André Soudy n'a pas tué. Mais il était à Montgeron et à Chantilly... Complice de Jules Bonnot et membre à part entière de sa Bande. Un portrait, devant les Assises, qui l'a décrit avec force noirceur, malgré la pâleur de son visage à peine sorti de l'enfance et sa silhouette dégingandée. Sans doute n'aurait-il pas survécu longtemps à la détention ou pire, au bagne. Mais, la guillotine...

A chaque intervention, dans "l'homme à la carabine", André Soudy revient sur ce manque de chance qui l'accompagne depuis toujours, qui fait qu'il est toujours l'oublié, le délaissé.
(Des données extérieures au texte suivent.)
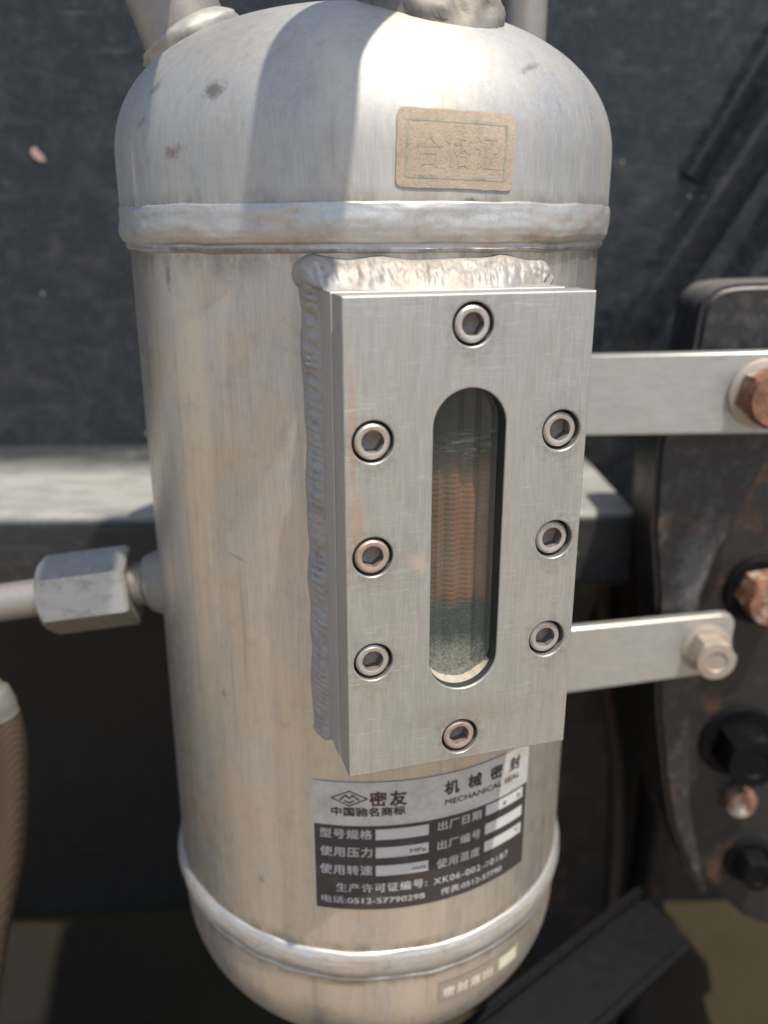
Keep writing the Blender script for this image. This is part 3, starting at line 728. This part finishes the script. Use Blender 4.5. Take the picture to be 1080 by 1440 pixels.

Même lorsqu'il monte sur un coup, particulièrement audacieux, avec Jules Bonnot, une visite pour le moins gonflé à la rédaction d'un journal parisien, le voilà oublié dans la cour par son complice parti sans lui...

En faisant ce choix de désaxer l'objectif pour laisser Bonnot dans l'ombre et braquer la lumière sur ce Poulbot souffreteux, personnage en clair-obscur, entre ange et démon, Patrick Pécherot réussit à faire plusieurs pierres d'un coup : distinguer la lutte anarchiste de la violence de la Bande à Bonnot, revendiquer ces idées de justice sociale qui, un siècle plus tard, demeurent et, enfin, faire justice à un jeune homme né sous une mauvaise étoile et que la justice n'a pas ménagé.

L'originalité de la construction, l'importante recherche documentaire (outre la photo de l'édition Folio, on trouve un certain nombre de clichés dans le livre lui-même), le côté romanesque allié à un message revendicatif fort, tout cela fait de cet "homme à la carabine" un moment de lecture riche et propice à la réflexion.

Une réflexion que nourriront certainement, comme ce fut le cas pour moi, les dernières lignes de ce livre, où Pécherot s'exprime en personne, en conclusion de son ouvrage. Quelques mots, non, je ne vous les écrirai pas, qui montrent toute la complexité du personnage d'André Soudy et le mystère qui entourera à jamais cet étrange garçon.